For six years, I dated someone who was not a celebration of anything type of person.  So when my birthday rolled around (or Christmas, or our anniversary, or his birthday), it felt as if he was doing things out of obligation but with no heart behind it.  I had to become my own cheerleader.

Then there was the year that I was in a car accident that totaled my car and left me with a severe concussion two days before my birthday.  So I spent that birthday on the couch - alone - because the guy I thought I was dating decided to ditch me with no explanation and didn't care to check on me if I was even alive.  Heaven forbid he call to wish me a happy birthday.

And so comes another birthday for me, another year added to the books.  How do I get to celebrate this year?  With a broken leg!  Lucky me.  I'm really trying hard to shake this negativity off because I know it's of the devil.  But I can't help but ask, "Why?"  I know I'll get a lot of people wishing me a Happy Birthday on Facebook tomorrow, but I know that 3/4th's of them are because they saw my name pop up on the side triggering a response.  I know they all mean well.  But it's not the same when I used to look forward to receiving cards in the mailbox.  I am so old-fashioned like that and love handwritten letters/cards.
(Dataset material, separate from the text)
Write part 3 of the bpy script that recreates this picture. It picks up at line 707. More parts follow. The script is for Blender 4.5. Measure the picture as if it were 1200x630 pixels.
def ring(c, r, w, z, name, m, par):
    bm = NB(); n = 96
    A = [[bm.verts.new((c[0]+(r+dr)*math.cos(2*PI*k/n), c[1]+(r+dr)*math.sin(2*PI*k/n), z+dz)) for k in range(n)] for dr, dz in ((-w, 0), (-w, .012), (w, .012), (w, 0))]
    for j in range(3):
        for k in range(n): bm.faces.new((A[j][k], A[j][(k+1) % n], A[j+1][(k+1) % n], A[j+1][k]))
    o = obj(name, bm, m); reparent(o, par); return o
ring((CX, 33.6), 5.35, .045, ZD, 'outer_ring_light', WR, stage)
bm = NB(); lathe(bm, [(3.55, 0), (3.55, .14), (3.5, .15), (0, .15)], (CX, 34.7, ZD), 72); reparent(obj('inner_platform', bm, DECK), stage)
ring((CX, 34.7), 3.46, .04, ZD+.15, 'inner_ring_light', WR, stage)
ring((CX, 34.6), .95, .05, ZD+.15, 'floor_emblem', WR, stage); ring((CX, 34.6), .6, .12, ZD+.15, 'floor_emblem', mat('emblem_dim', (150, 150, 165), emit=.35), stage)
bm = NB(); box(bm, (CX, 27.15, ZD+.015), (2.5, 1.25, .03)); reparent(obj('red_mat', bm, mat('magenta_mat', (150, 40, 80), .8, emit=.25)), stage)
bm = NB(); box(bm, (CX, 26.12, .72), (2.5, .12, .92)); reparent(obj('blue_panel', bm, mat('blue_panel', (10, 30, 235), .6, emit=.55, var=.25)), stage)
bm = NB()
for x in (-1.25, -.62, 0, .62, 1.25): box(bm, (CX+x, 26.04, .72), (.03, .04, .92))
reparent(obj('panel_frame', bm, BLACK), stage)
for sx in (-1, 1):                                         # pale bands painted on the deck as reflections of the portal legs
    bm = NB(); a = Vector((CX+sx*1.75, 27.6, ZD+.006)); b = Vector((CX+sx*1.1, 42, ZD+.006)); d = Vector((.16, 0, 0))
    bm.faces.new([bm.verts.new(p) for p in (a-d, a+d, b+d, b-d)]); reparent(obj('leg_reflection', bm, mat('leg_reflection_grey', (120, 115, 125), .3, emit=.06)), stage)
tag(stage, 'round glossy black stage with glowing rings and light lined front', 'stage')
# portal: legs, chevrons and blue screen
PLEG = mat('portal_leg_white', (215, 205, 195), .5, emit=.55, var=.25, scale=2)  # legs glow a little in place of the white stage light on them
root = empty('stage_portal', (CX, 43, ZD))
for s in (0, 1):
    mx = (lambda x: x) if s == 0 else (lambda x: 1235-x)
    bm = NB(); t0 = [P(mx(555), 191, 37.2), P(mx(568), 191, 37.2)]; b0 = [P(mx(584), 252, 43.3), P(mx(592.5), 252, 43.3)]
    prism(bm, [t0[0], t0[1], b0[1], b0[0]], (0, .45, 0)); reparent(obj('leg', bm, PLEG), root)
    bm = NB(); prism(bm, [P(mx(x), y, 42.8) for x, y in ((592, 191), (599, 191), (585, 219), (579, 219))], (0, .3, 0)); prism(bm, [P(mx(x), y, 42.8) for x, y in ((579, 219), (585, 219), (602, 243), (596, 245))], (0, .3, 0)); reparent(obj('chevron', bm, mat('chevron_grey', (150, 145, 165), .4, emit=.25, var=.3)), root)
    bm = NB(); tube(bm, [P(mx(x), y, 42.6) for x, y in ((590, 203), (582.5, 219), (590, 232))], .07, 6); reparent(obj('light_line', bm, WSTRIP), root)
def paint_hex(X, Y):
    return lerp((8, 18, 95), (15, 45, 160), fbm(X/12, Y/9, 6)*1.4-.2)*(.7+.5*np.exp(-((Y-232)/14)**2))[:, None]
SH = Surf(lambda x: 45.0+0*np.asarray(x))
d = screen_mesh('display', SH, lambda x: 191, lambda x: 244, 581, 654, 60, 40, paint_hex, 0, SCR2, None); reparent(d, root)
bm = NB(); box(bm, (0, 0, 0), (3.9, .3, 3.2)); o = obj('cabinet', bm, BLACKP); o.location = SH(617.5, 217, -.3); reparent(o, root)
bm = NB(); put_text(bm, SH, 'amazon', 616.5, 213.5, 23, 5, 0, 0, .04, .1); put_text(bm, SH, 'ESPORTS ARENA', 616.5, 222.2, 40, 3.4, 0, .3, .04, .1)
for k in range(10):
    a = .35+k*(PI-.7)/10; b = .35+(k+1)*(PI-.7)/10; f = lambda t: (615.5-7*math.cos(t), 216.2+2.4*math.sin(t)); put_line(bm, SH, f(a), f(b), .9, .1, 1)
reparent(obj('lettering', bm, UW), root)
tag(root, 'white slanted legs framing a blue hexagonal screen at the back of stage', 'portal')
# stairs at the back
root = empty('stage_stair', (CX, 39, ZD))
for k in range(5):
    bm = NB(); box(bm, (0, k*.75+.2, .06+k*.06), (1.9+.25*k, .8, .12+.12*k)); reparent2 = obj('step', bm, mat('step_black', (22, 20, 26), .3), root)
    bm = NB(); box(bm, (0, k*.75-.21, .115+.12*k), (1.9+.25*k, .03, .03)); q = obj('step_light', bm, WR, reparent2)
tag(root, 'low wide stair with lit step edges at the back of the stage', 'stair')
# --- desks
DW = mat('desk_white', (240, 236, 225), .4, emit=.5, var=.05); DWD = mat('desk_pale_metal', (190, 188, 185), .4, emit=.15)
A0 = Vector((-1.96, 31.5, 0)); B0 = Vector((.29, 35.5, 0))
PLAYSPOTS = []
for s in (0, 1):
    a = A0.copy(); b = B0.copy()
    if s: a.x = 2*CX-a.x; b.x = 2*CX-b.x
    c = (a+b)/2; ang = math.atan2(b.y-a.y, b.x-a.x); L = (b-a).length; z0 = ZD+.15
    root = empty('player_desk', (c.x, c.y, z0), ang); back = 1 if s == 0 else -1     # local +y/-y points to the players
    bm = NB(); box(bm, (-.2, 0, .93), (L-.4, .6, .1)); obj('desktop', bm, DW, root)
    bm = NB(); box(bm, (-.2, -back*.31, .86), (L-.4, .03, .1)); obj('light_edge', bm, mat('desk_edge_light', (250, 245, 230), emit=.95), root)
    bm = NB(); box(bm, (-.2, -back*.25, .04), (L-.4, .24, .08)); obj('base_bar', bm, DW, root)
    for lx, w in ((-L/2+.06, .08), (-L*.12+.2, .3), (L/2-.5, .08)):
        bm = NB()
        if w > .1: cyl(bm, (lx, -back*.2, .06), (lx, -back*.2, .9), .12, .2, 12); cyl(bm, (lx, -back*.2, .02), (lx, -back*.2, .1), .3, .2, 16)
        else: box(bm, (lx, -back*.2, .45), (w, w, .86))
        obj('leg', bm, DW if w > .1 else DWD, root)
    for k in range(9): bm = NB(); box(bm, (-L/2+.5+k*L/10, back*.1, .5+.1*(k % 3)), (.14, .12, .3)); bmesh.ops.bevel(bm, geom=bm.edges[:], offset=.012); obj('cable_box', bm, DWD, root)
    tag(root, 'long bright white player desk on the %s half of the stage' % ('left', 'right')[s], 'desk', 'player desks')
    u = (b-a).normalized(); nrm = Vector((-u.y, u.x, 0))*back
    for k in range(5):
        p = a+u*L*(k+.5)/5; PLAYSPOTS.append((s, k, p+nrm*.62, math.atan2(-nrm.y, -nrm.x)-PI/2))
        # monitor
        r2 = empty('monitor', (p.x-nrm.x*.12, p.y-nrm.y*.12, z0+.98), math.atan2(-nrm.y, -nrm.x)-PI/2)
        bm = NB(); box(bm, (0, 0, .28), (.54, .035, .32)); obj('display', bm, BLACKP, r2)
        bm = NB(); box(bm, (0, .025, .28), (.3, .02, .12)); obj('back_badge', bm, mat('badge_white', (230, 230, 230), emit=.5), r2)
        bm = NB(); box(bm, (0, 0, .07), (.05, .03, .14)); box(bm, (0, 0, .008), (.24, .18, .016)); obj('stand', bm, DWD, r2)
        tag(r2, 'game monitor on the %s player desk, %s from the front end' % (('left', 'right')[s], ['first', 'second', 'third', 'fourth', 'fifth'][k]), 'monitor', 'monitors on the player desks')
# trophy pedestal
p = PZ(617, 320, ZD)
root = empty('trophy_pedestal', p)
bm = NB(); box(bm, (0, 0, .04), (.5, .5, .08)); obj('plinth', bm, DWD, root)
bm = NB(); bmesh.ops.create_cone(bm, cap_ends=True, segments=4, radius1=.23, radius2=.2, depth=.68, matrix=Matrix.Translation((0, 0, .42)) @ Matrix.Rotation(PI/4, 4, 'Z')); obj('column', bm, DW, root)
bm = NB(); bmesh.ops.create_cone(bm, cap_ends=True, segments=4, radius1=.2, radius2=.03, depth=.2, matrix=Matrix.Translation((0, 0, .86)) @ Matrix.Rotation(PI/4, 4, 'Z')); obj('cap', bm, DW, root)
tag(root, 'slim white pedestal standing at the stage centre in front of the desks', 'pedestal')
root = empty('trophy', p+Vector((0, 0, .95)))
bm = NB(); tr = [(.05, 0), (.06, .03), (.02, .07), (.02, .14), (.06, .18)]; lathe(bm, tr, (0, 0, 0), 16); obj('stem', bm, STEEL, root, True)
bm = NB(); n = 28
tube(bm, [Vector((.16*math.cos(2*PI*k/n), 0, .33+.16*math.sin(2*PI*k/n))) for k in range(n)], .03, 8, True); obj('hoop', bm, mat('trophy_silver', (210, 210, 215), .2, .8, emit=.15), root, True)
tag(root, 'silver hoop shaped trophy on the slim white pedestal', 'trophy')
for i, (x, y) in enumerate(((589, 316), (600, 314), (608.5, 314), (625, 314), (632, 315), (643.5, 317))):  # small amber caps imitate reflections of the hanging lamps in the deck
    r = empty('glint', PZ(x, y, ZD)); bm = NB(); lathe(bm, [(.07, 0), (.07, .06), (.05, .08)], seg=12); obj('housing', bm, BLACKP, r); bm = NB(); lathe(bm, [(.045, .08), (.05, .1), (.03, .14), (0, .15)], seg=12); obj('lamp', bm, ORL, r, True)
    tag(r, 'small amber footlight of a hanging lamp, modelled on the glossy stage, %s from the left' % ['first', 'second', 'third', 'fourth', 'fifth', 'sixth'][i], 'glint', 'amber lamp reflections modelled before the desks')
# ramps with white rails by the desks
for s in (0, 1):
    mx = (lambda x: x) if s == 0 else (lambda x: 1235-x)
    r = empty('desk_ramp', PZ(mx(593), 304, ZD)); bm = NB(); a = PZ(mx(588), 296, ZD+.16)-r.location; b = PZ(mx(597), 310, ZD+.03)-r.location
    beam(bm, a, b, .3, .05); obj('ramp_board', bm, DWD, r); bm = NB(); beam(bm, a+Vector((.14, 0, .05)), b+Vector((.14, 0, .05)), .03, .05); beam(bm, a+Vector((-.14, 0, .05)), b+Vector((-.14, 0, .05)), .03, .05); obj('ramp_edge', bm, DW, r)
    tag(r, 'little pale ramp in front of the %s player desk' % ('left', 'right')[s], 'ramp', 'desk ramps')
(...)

I have been searching for stationary forever, it seems.  I cannot find anyone who sells stationary anymore!  What happened to writing letters??  Have we really become so advanced as people that we simply write an email, send a text, or write a Facebook message instead of taking the time to write?  Do you know how much more personal it is to receive a handwritten letter?  Someone not only had to take time out of their day, but their unique penmanship has been scripted across the paper in ways only that person can do.
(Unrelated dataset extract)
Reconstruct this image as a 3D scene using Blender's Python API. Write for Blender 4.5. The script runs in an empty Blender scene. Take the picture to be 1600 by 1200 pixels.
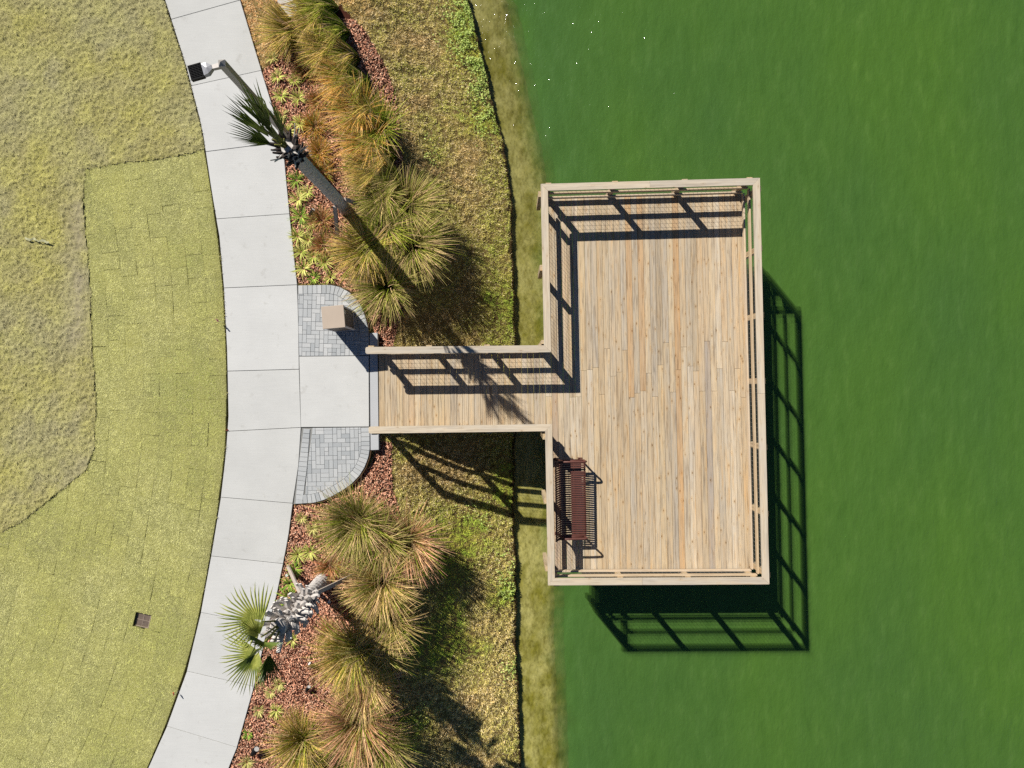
import bpy, math, random
import numpy as np
from mathutils import Vector, Matrix

random.seed(7)
RNG = np.random.default_rng(11)
scene = bpy.context.scene
COL = scene.collection

# ------------------------------------------------------------------ camera
H = 17.3            # camera height above the deck boards (deck top is z = 0)
F = 1109.0          # focal length in pixels of a 1600 px wide frame
cam_data = bpy.data.cameras.new('camera')
cam_data.sensor_width = 36.0
cam_data.lens = 36.0 * F / 1600.0
cam_data.clip_start = 0.1
cam_data.clip_end = 2000.0
cam = bpy.data.objects.new('camera', cam_data)
cam.location = (0, 0, H)
COL.objects.link(cam)
scene.camera = cam

# ------------------------------------------------------------------ sky and sun
SX, SY = 0.723, -0.886          # shadow offset per metre of height
AZ = math.atan2(-SX, -SY)       # compass direction of the sun
EL = math.atan2(1.0, math.hypot(SX, SY))
world = bpy.data.worlds.new('World')
scene.world = world
world.use_nodes = True
wn = world.node_tree
sky = wn.nodes.new('ShaderNodeTexSky')
sky.sky_type = 'NISHITA'
sky.sun_disc = False
sky.sun_elevation = EL
sky.sun_rotation = AZ
sky.air_density = 0.6
sky.dust_density = 0.0
sky.ozone_density = 4.0
wn.links.new(sky.outputs[0], wn.nodes['Background'].inputs[0])
wn.nodes['Background'].inputs[1].default_value = 0.05
sun_data = bpy.data.lights.new('sun', 'SUN')
sun_data.energy = 5.0
sun_data.angle = math.radians(0.5)
sun_data.color = (1.0, 0.955, 0.89)
sun = bpy.data.objects.new('sun', sun_data)
sun.rotation_euler = Vector((SX, SY, -1.0)).to_track_quat('-Z', 'Y').to_euler()
sun.location = (-14, 17, 30)
COL.objects.link(sun)
scene.view_settings.view_transform = 'Standard'
scene.view_settings.look = 'None'
scene.view_settings.exposure = 0.6
scene.view_settings.gamma = 1.0
scene.view_settings.use_curve_mapping = False
scene.render.engine = 'CYCLES'
scene.cycles.max_bounces = 5
scene.cycles.use_denoising = False
scene.cycles.sample_clamp_indirect = 2.0
scene.cycles.transparent_max_bounces = 16

# ------------------------------------------------------------------ helpers
K = 5.0 * math.sin(EL) / math.pi * 2 ** 0.6     # what a flat white sheet in the sun shows as

def lin(c):
    c = c / 255.0
    return c / 12.92 if c <= 0.04045 else ((c + 0.055) / 1.055) ** 2.4

def alb(r, g, b, k=1.0):
    """base colour of a level surface that reads r, g, b in the sun"""
    return tuple(min(0.9, lin(v) / K * k) for v in (r, g, b))

def P(px, py, z=0.0):
    s = (H - z) / F
    return np.array([(px - 800.0) * s, (600.0 - py) * s, z])

def vnoise(x, y, seed=0):
    x = np.asarray(x, float); y = np.asarray(y, float)
    xi = np.floor(x).astype(np.int64); yi = np.floor(y).astype(np.int64)
    fx = x - xi; fy = y - yi
    fx = fx * fx * (3 - 2 * fx); fy = fy * fy * (3 - 2 * fy)
    def h(a, b):
        n = (a * 374761393 + b * 668265263 + seed * 974634777) & 0xffffffff
        n = ((n ^ (n >> 13)) * 1274126177) & 0xffffffff
        return ((n ^ (n >> 16)) & 0xffff) / 65535.0
    return (h(xi, yi) * (1 - fx) + h(xi + 1, yi) * fx) * (1 - fy) + \
           (h(xi, yi + 1) * (1 - fx) + h(xi + 1, yi + 1) * fx) * fy

def fbm(x, y, seed=0, octv=4):
    s = 0; a = 1; t = 0
    for o in range(octv):
        s = s + a * vnoise(x * 2 ** o, y * 2 ** o, seed + o * 17); t += a; a *= 0.5
    return s / t

def inside(poly, x, y):
    poly = np.asarray(poly)[:, :2]
    x = np.asarray(x); y = np.asarray(y)
    r = np.zeros(x.shape, bool)
    n = len(poly)
    for i in range(n):
        x1, y1 = poly[i]; x2, y2 = poly[(i + 1) % n]
        if y1 == y2: continue
        c = ((y1 > y) != (y2 > y)) & (x < (x2 - x1) * (y - y1) / (y2 - y1) + x1)
        r ^= c
    return r

def np_mesh(name, co, faces, smooth=False, col=None, attr=None):
    """co (n,3); faces (m,k) all of one size, or a list of such arrays"""
    if not isinstance(faces, list): faces = [faces]
    me = bpy.data.meshes.new(name)
    co = np.ascontiguousarray(co, np.float32)
    me.vertices.add(len(co)); me.vertices.foreach_set('co', co.ravel())
    idx = np.concatenate([f.ravel() for f in faces]).astype(np.int32)
    starts = []; o = 0
    for f in faces:
        starts.append(o + np.arange(len(f)) * f.shape[1]); o += f.size
    starts = np.concatenate(starts).astype(np.int32)
    me.loops.add(len(idx)); me.loops.foreach_set('vertex_index', idx)
    me.polygons.add(len(starts)); me.polygons.foreach_set('loop_start', starts)
    if smooth: me.polygons.foreach_set('use_smooth', np.ones(len(starts), bool))
    me.update(calc_edges=True)
    if col is not None:
        a = me.attributes.new('Col', 'FLOAT_COLOR', 'POINT')
        c = np.ones((len(co), 4), np.float32); c[:, :3] = col
        a.data.foreach_set('color', c.ravel())
    if attr is not None:
        a = me.attributes.new(attr[0], 'FLOAT', 'POINT')
        a.data.foreach_set('value', np.asarray(attr[1], np.float32))
    return me

def py_mesh(name, verts, faces, smooth=False):
    me = bpy.data.meshes.new(name)
    me.from_pydata([tuple(v) for v in verts], [], [tuple(f) for f in faces])
    if smooth:
        for p in me.polygons: p.use_smooth = True
    me.update()
    return me

def link(name, me, mat=None, parent=None, loc=None, rot=None):
    o = bpy.data.objects.new(name, me)
    COL.objects.link(o)
    if me is not None and mat is not None and len(me.materials) == 0:
        me.materials.append(mat)
    if parent is not None: o.parent = parent
    if loc is not None: o.location = loc
    if rot is not None: o.rotation_euler = rot
    return o

def tag(o, label, cat=None, group=None, kind=None):
    o['label'] = label
    if cat: o['category'] = cat
    if group: o['group'] = group
    if kind: o['kind'] = kind
    return o

def empty(name, loc, label, cat, group=None, rz=0.0):
    o = bpy.data.objects.new(name, None)
    COL.objects.link(o); o.location = loc; o.rotation_euler = (0, 0, rz)
    o.empty_display_size = 0.2
    return tag(o, label, cat, group)

class MB:
    """collects shapes into one mesh"""
    def __init__(s): s.v = []; s.f = []
    def add(s, verts, faces):
        o = len(s.v); s.v += [tuple(v) for v in verts]; s.f += [tuple(i + o for i in f) for f in faces]; return s
    def box(s, x0, x1, y0, y1, z0, z1, M=None):
        vs = [Vector(p) for p in ((x0,y0,z0),(x1,y0,z0),(x1,y1,z0),(x0,y1,z0),(x0,y0,z1),(x1,y0,z1),(x1,y1,z1),(x0,y1,z1))]
        if M: vs = [M @ v for v in vs]
        return s.add(vs, [(3,2,1,0),(4,5,6,7),(0,1,5,4),(1,2,6,5),(2,3,7,6),(3,0,4,7)])
    def tube(s, pts, rad, n=8, caps=True):
        pts = [Vector(p) for p in pts]
        if not hasattr(rad, '__len__'): rad = [rad] * len(pts)
        ring = []; up = None
        for i, p in enumerate(pts):
            d = (pts[min(i+1, len(pts)-1)] - pts[max(i-1, 0)]).normalized()
            if up is None:
                up = Vector((0,0,1)) if abs(d.z) < 0.9 else Vector((0,1,0))
            a = d.cross(up).normalized(); b = a.cross(d).normalized(); up = b
            for k in range(n):
                t = 2*math.pi*k/n
                ring.append(p + (a*math.cos(t) + b*math.sin(t))*rad[i])
        f = []
        for i in range(len(pts)-1):
            for k in range(n):
                f.append((i*n+k, i*n+(k+1)%n, (i+1)*n+(k+1)%n, (i+1)*n+k))
        if caps:
            f.append(tuple(range(n-1,-1,-1))); f.append(tuple((len(pts)-1)*n+k for k in range(n)))
        return s.add(ring, f)
    def prism(s, poly, z0, z1, ch=0.0):
        n = len(poly); cx = sum(p[0] for p in poly)/n; cy = sum(p[1] for p in poly)/n
        lo = [(p[0], p[1], z0) for p in poly]
        mid = [(p[0], p[1], z1-ch) for p in poly]
        top = []
        for p in poly:
            dx, dy = cx-p[0], cy-p[1]; l = math.hypot(dx, dy) or 1
            top.append((p[0]+dx/l*ch*1.3, p[1]+dy/l*ch*1.3, z1))
        v = lo + mid; f = [tuple(range(n-1,-1,-1))]
        f += [(i, (i+1)%n, n+(i+1)%n, n+i) for i in range(n)]
        if ch > 0:
            v = v + top
            f += [(n+i, n+(i+1)%n, 2*n+(i+1)%n, 2*n+i) for i in range(n)]
            f.append(tuple(2*n+i for i in range(n)))
        else:
            f.append(tuple(n+i for i in range(n)))
        return s.add(v, f)
    def mesh(s, name, smooth=False): return py_mesh(name, s.v, s.f, smooth)
    def build(s, name, mat, parent=None, smooth=False, loc=None, rot=None):
        return link(name, s.mesh(name, smooth), mat, parent, loc, rot)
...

And it doesn't help being alone, though I'd rather be alone than with the wrong person.  It's just that times like this make me yearn even harder for my husband, for someone who gets me, who loves me unconditionally, who doesn't do things out of obligation but out of love, who I can do life with, laugh with, and share memories with.  And its not just that hard yearn for my husband, but for family and friends who seem to have casted me out or forgotten about me.  Gosh, I try so hard to remember people, make them feel special and wanted, love them in the best way I know how, encourage them when they are down or going through a hard time, or simply be a listening ear to talk to because they know I can keep that secret.

Then again, all of this could be because of that lovely gift I received to remind me that I am, indeed, a woman.

I'd like to say I'm doing something fabulous to celebrate and celebrating with fabulous people.  You know, I've never had a surprise party?  I've always wanted one, but you can't plan your own surprise party!  I hint each year to people about this fact, but in the end, the surprise is on me when nothing happens.  I don't think I like this "getting older" thing.

Well, anyway, happy birthday to me, even if I'm the only one who truly means it and celebrates on my own.  I'm proud of what I've accomplished and who I've become since I was born.  No, I'm not where I want to be in life right now, but when the time is right, I will be.  Until then, I just keep praying.